Anders,
JSON strings are perfectly unambiguous, they are simply not unique (like many
text formats that have escapes).
I am glad you want to pick a unique (canonical) form, but if your choice
involves not escaping newlines, for instance, then please show some courtesy to
the rest of the community by not calling it JSON — because it simply will not
interoperate with many other JSON-compliant systems.
For instance, try the console (press F12) of the popular Chrome browser:
> JSON.parse("\"hello\\nworld\"");
"hello
world"
> JSON.parse("\"hello\nworld\"");
SyntaxError: Unexpected token
A laptop.org form might also only escape \ and ", but it also accepts arbitrary
bytes that are not valid UTF-8. Perhaps that is useful in their circumstance,
but it will not interoperate with general JSON systems so should not be called
JSON.
JCS looked interesting, but if it doesn't bother to meet the easy bar of
complying to the JSON string format then my interest vanishes.
--
James Manger
> -----Original Message-----
> From: [email protected] [mailto:[email protected]] On Behalf Of
> Anders Rundgren
> Sent: Saturday, 7 September 2013 8:37 PM
> To: [email protected]
> Subject: [jose] On-line Demo/Test of JSON Clear Text Signatures
>
> https://mobilepki.org/jcs/home
>
> Enjoy!
>
> Canonicalization
>
> Precondition: Valid JSON data as described on http://www.json.org has
> been received.
>
> Restriction: The only permitted (and required) escape sequences are \\
> and \" because JSON supplied as a part of a web-page must anyway be
> escaped according to web-rules, while JSON supplied through HTTP etc.

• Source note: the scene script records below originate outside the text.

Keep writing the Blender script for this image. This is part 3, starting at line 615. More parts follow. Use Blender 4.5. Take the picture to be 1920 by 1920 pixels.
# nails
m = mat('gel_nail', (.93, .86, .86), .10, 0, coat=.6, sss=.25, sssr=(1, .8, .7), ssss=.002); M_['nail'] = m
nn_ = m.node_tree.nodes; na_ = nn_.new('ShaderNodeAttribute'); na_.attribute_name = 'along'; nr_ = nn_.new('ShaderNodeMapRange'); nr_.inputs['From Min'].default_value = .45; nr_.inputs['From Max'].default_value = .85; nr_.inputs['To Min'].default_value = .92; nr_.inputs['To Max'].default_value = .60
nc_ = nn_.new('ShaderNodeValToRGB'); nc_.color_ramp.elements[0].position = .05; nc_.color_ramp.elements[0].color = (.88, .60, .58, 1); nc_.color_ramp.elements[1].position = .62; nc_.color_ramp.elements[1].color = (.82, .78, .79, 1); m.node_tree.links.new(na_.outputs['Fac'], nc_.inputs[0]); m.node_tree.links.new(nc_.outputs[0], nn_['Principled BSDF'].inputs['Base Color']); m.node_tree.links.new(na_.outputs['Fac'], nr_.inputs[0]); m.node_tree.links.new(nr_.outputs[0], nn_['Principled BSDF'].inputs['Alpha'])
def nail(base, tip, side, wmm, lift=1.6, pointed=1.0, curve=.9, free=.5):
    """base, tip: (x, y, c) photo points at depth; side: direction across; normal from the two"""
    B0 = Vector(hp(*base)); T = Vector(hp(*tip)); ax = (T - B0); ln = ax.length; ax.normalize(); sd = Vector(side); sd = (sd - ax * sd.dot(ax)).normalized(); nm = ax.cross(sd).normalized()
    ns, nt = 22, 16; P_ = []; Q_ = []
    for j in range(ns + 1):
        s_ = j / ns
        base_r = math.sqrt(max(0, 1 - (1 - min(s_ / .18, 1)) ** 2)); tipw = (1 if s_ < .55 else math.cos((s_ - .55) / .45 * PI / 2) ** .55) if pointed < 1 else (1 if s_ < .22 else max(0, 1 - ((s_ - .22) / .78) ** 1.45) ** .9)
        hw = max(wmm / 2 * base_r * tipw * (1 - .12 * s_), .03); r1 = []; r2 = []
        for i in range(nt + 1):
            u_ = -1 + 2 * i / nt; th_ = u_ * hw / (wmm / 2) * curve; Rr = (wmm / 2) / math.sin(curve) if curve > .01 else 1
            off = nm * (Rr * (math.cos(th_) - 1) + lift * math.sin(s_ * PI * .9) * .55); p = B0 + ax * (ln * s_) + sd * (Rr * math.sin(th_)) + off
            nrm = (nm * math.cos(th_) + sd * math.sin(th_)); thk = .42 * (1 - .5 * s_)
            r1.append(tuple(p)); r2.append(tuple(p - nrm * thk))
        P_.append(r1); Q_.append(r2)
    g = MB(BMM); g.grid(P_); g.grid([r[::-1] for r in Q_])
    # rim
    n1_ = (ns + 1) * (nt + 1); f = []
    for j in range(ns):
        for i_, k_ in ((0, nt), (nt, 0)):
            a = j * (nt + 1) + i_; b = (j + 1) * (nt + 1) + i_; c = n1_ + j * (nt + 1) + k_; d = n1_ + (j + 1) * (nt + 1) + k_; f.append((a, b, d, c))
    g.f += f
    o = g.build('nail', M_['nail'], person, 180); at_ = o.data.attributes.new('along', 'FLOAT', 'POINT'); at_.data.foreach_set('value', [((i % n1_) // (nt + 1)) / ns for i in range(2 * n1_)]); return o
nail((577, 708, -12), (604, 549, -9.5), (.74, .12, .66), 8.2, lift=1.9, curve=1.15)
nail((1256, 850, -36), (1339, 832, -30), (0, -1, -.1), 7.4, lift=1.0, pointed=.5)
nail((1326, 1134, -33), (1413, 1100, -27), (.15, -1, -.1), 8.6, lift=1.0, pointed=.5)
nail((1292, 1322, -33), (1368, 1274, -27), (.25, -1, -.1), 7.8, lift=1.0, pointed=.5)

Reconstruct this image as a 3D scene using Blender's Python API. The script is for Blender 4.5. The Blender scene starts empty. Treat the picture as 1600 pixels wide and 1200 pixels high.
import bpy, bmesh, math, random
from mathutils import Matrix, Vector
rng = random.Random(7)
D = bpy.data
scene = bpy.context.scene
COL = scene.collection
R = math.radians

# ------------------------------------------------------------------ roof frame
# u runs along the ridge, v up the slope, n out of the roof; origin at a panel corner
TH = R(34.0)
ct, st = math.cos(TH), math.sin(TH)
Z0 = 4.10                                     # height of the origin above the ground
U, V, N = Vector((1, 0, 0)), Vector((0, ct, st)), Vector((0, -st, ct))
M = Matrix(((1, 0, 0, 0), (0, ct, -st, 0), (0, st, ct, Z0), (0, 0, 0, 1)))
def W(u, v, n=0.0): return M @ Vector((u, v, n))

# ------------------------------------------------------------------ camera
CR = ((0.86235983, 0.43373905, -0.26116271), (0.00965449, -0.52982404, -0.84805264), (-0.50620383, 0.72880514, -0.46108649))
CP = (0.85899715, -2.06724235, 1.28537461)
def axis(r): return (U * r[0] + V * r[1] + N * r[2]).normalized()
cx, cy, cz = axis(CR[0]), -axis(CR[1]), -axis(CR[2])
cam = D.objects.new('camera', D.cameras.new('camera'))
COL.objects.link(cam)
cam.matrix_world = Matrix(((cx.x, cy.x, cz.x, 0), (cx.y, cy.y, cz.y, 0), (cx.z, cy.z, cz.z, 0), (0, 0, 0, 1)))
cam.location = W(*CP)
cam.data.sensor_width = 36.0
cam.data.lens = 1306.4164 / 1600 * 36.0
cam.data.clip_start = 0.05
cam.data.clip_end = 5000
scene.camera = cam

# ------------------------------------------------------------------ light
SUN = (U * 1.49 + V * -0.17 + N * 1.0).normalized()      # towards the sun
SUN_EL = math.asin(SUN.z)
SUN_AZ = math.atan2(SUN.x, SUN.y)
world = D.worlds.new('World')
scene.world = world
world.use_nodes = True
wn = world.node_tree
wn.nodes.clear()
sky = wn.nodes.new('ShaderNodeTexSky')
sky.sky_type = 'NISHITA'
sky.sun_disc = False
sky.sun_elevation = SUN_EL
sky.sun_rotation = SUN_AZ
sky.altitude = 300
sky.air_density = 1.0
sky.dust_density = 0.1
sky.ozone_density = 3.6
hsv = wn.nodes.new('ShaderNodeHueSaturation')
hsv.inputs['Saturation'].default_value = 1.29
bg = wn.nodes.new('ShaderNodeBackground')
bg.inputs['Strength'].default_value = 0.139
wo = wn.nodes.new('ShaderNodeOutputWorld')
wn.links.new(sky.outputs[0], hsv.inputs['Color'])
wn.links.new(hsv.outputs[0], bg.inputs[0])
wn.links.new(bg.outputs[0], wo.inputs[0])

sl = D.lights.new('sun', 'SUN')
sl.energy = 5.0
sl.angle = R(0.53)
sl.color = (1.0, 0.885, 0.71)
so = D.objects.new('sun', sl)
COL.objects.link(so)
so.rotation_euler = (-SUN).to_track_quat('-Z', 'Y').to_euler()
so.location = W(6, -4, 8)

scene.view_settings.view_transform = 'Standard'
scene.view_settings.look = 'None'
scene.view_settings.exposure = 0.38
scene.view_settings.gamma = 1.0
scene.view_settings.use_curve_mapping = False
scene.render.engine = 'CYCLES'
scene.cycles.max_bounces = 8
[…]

> only needs to be parsable.
>
> Another reason for this somewhat radical step is that the JSON world
> appears to be severely divided on escapes sequences in general:
> http://stackoverflow.com/questions/6011012/making-json-not-escape-
> forward-slashes.
>
> The canonicalization steps are as follows:
> - Whitespace is removed which in practical terms means removal of all
> characters outside of quoted strings having a value <= ASCII space
> - Properties are sorted in lexical UNICODE order using their unescaped
> form. Zero-length properties are not allowed
> - The JSON object associated with the Signature is recreated using the
> actual textual data. Rationale: Numbers are ambiguously defined in
> JSON which means that encoding and decoding most likely will differ
> among JSON implementations. There is another, more subtle issue as
> well. If a sender for example assigns a large number such as
> 0.99999999999999999999 to a JSON property there is a possibility that a
> receiver due to limitations in arithmetic precision rather interprets
> it as 1.0. To cope with these potential problems, a compliant parser
> must preserve the original textual representation internally in order
> to perform proper canonicalization
>
> Anders
-----Original Message-----
From: [email protected] [mailto:[email protected]] On Behalf Of Anders
Rundgren
Sent: Saturday, 7 September 2013 9:30 PM
To: [email protected]
Subject: [jose] Yet another Canonical JSON
http://wiki.laptop.org/go/Canonical_JSON
It was nice to see that this scheme also outlaws all escapes but \\ and \".